Problem:
Give back every line exactly as it appears, pictures excluded.

Available data:
⟨
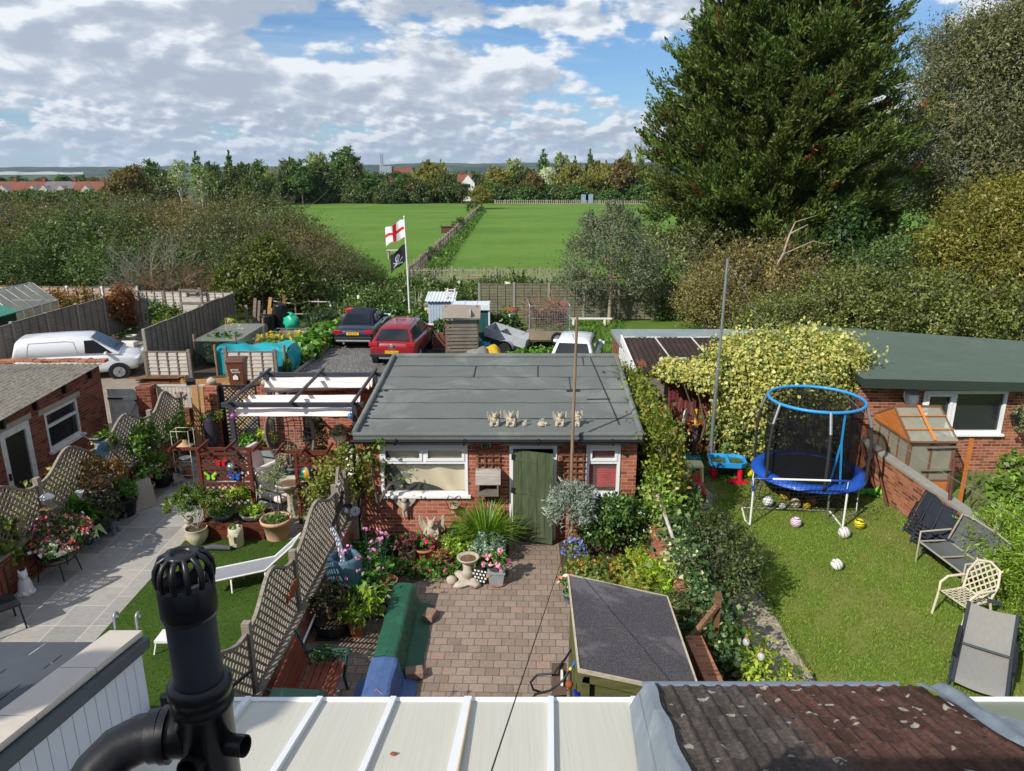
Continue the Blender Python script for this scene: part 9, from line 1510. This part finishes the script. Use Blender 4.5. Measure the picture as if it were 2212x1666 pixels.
bush('ceanothus','dark ceanothus bush dotted with powder blue flowers beside the path','bush',(3.7,11.4,0),[(0,0,.62,.48,.8,.58),(-.1,.8,.6,.42,.6,.5),(.1,-.5,.75,.4,.5,.48),(0,.3,1.0,.34,.5,.3),(.1,-.85,.45,.34,.4,.4)],9000,.055,[('3a4824',3),('4a582a',3),('5c6830',2),('2e3c1e',2)],None,26,.15,.5,flowers=(40,.045,[('6a7ab8',2),('8592c8',1)],3));bush('bush','shaded green shrub behind the ceanothus by the creeper','bush',(3.45,13.6,0),[(0,0,.5,.4,.7,.5),(0,.7,.45,.4,.6,.5)],2600,.08,[('3a5026',3),('4a622c',2),('5f7a34',1)],None,24,.16,.6,stems=3)
bush('euonymus','yellow edged euonymus along the path edge','bush',(3.5,9.0,0),[(0,.5,.22,.34,.5,.24),(.1,-.3,.24,.4,.5,.26),(.15,-1.0,.24,.4,.5,.26)],2600,.08,[('9aa832',3),('b4b848',2),('6a8a2c',3),('4a6a24',1)],None,18,.15,.55,stems=3);potted('big terracotta pot sunk among the euonymus',(3.35,9.6,.03),.22,.3,TERRA,[(0,0,-.02,.15,.15,.04)],80,.06,FERN,stems=0);one(B().tube([(.2*math.cos(k*.449),.2*math.sin(k*.449),.28)for k in range(14)],.018,6,closed=True).lathe([(.12,0),(.17,.25)],n=14),'flower_pot',CREAMP,'cream rimmed pot among the euonymus','pot',(3.38,9.05,.03))
t=T('festoon_lights','two clear festoon bulbs hanging on a wire by the path','string lights',(0,0,0));a,e=V(2.9,8.98,1.4),V(3.0,6.2,2.2);B().tube([a,a.lerp(e,.4)+V(0,0,-.25),a.lerp(e,.75)+V(0,0,-.14),e],.004,4).obj('wire',IRONG,t)
for k in(.38,.55):p=a.lerp(e,k)+V(0,0,-.28);B().sph(p,(.045,.045,.055),12,9).obj('bulb',m_clear('bulb_glass',(.8,.8,.78),.3),t);B().tube([p+V(0,0,.05),p+V(0,0,.1)],.018,8).obj('holder',W_TAN,t)
n=900;P=np.c_[rng.uniform(4.0,8.4,n),rng.uniform(16.1,16.9,n),rng.uniform(.03,.12,n)];tag(leaves('edge_weeds',P,.09,pal(n,GREEN),None,None,.35,0),kind='stuff')
t=T('conservatory','lean-to conservatory with pale translucent roof panels','conservatory',(0,0,0));CY,CZ=6.02,2.1;sl_=.21;sk=.054
cz=lambda y:CZ+sl_*(CY-y);bars=[-3.3,-2.58,-1.88,-1.16,-.43,.38,1.19]
for a,e in zip(bars[:-1],bars[1:]):B().add([(a,CY,CZ),(e,CY,CZ),(e-sk*6.2,-.18,cz(-.18)),(a-sk*6.2,-.18,cz(-.18)),(a,CY,CZ-.025),(e,CY,CZ-.025),(e-sk*6.2,-.18,cz(-.18)-.025),(a-sk*6.2,-.18,cz(-.18)-.025)],[(0,1,2,3),(7,6,5,4),(0,4,5,1),(1,5,6,2),(2,6,7,3),(3,7,4,0)]).obj('roof_panel',POLY,t)
for x in bars:B().beam((x,CY+.02,CZ+.02),(x-sk*6.2,-.18,cz(-.18)+.02),.055 if x!=-.43 else .075,.05).obj('glazing_bar',UPVC,t);
B().tube([(-.40,CY-.05,CZ+.05),(-.45,4.6,cz(4.6)+.052),(-.52,3.4,cz(3.4)+.05)],.014,6).obj('sealant_strip',mat('old_sealant','c9b8a0',.9,.15,20),t)
B().bx(-3.33,CY-.005,CZ-.12,1.22,CY+.05,CZ+.012).obj('eaves_beam',UPVC,t);B().bx(-3.3,CY-.06,0,1.1,CY-.02,.55).obj('dwarf_wall',BRICK,t)
for i in range(6):a,e=bars[i]+.03,bars[i+1]-.03;f=B().bx(a,CY-.06,.551,a+.05,CY-.02,1.97).bx(e-.05,CY-.06,.551,e,CY-.02,1.97).bx(a+.05,CY-.06,1.92,e-.05,CY-.02,1.97).bx(a+.05,CY-.06,.551,e-.05,CY-.02,.6).obj('window',UPVC,t);B().quad((a,CY-.04,.55),(e,CY-.04,.55),(e,CY-.04,1.97),(a,CY-.04,1.97)).obj('pane',GLASS,f)
p=G(850,1612,2.38);one(lump((0,0,.01),(.03,.018,.012),3,.4),'dead_leaf',RUST,'curled brown dead leaf on the conservatory roof','leaf',(p.x,p.y,cz(p.y)+.004))
t=T('tiled_extension','lean-to extension with brown pantile roof spotted with lichen','extension',(0,0,0));EY,EZ,pt=5.82,2.42,.455;tz=lambda y:EZ+pt*(EY-y)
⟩
Response to this task:
Continue the Blender Python script for this scene: part 9, from line 1510. This part finishes the script. Use Blender 4.5. Measure the picture as if it were 2212x1666 pixels.
bush('ceanothus','dark ceanothus bush dotted with powder blue flowers beside the path','bush',(3.7,11.4,0),[(0,0,.62,.48,.8,.58),(-.1,.8,.6,.42,.6,.5),(.1,-.5,.75,.4,.5,.48),(0,.3,1.0,.34,.5,.3),(.1,-.85,.45,.34,.4,.4)],9000,.055,[('3a4824',3),('4a582a',3),('5c6830',2),('2e3c1e',2)],None,26,.15,.5,flowers=(40,.045,[('6a7ab8',2),('8592c8',1)],3));bush('bush','shaded green shrub behind the ceanothus by the creeper','bush',(3.45,13.6,0),[(0,0,.5,.4,.7,.5),(0,.7,.45,.4,.6,.5)],2600,.08,[('3a5026',3),('4a622c',2),('5f7a34',1)],None,24,.16,.6,stems=3)
bush('euonymus','yellow edged euonymus along the path edge','bush',(3.5,9.0,0),[(0,.5,.22,.34,.5,.24),(.1,-.3,.24,.4,.5,.26),(.15,-1.0,.24,.4,.5,.26)],2600,.08,[('9aa832',3),('b4b848',2),('6a8a2c',3),('4a6a24',1)],None,18,.15,.55,stems=3);potted('big terracotta pot sunk among the euonymus',(3.35,9.6,.03),.22,.3,TERRA,[(0,0,-.02,.15,.15,.04)],80,.06,FERN,stems=0);one(B().tube([(.2*math.cos(k*.449),.2*math.sin(k*.449),.28)for k in range(14)],.018,6,closed=True).lathe([(.12,0),(.17,.25)],n=14),'flower_pot',CREAMP,'cream rimmed pot among the euonymus','pot',(3.38,9.05,.03))
t=T('festoon_lights','two clear festoon bulbs hanging on a wire by the path','string lights',(0,0,0));a,e=V(2.9,8.98,1.4),V(3.0,6.2,2.2);B().tube([a,a.lerp(e,.4)+V(0,0,-.25),a.lerp(e,.75)+V(0,0,-.14),e],.004,4).obj('wire',IRONG,t)
for k in(.38,.55):p=a.lerp(e,k)+V(0,0,-.28);B().sph(p,(.045,.045,.055),12,9).obj('bulb',m_clear('bulb_glass',(.8,.8,.78),.3),t);B().tube([p+V(0,0,.05),p+V(0,0,.1)],.018,8).obj('holder',W_TAN,t)
n=900;P=np.c_[rng.uniform(4.0,8.4,n),rng.uniform(16.1,16.9,n),rng.uniform(.03,.12,n)];tag(leaves('edge_weeds',P,.09,pal(n,GREEN),None,None,.35,0),kind='stuff')
t=T('conservatory','lean-to conservatory with pale translucent roof panels','conservatory',(0,0,0));CY,CZ=6.02,2.1;sl_=.21;sk=.054
cz=lambda y:CZ+sl_*(CY-y);bars=[-3.3,-2.58,-1.88,-1.16,-.43,.38,1.19]
for a,e in zip(bars[:-1],bars[1:]):B().add([(a,CY,CZ),(e,CY,CZ),(e-sk*6.2,-.18,cz(-.18)),(a-sk*6.2,-.18,cz(-.18)),(a,CY,CZ-.025),(e,CY,CZ-.025),(e-sk*6.2,-.18,cz(-.18)-.025),(a-sk*6.2,-.18,cz(-.18)-.025)],[(0,1,2,3),(7,6,5,4),(0,4,5,1),(1,5,6,2),(2,6,7,3),(3,7,4,0)]).obj('roof_panel',POLY,t)
for x in bars:B().beam((x,CY+.02,CZ+.02),(x-sk*6.2,-.18,cz(-.18)+.02),.055 if x!=-.43 else .075,.05).obj('glazing_bar',UPVC,t);
B().tube([(-.40,CY-.05,CZ+.05),(-.45,4.6,cz(4.6)+.052),(-.52,3.4,cz(3.4)+.05)],.014,6).obj('sealant_strip',mat('old_sealant','c9b8a0',.9,.15,20),t)
B().bx(-3.33,CY-.005,CZ-.12,1.22,CY+.05,CZ+.012).obj('eaves_beam',UPVC,t);B().bx(-3.3,CY-.06,0,1.1,CY-.02,.55).obj('dwarf_wall',BRICK,t)
for i in range(6):a,e=bars[i]+.03,bars[i+1]-.03;f=B().bx(a,CY-.06,.551,a+.05,CY-.02,1.97).bx(e-.05,CY-.06,.551,e,CY-.02,1.97).bx(a+.05,CY-.06,1.92,e-.05,CY-.02,1.97).bx(a+.05,CY-.06,.551,e-.05,CY-.02,.6).obj('window',UPVC,t);B().quad((a,CY-.04,.55),(e,CY-.04,.55),(e,CY-.04,1.97),(a,CY-.04,1.97)).obj('pane',GLASS,f)
p=G(850,1612,2.38);one(lump((0,0,.01),(.03,.018,.012),3,.4),'dead_leaf',RUST,'curled brown dead leaf on the conservatory roof','leaf',(p.x,p.y,cz(p.y)+.004))
t=T('tiled_extension','lean-to extension with brown pantile roof spotted with lichen','extension',(0,0,0));EY,EZ,pt=5.82,2.42,.455;tz=lambda y:EZ+pt*(EY-y)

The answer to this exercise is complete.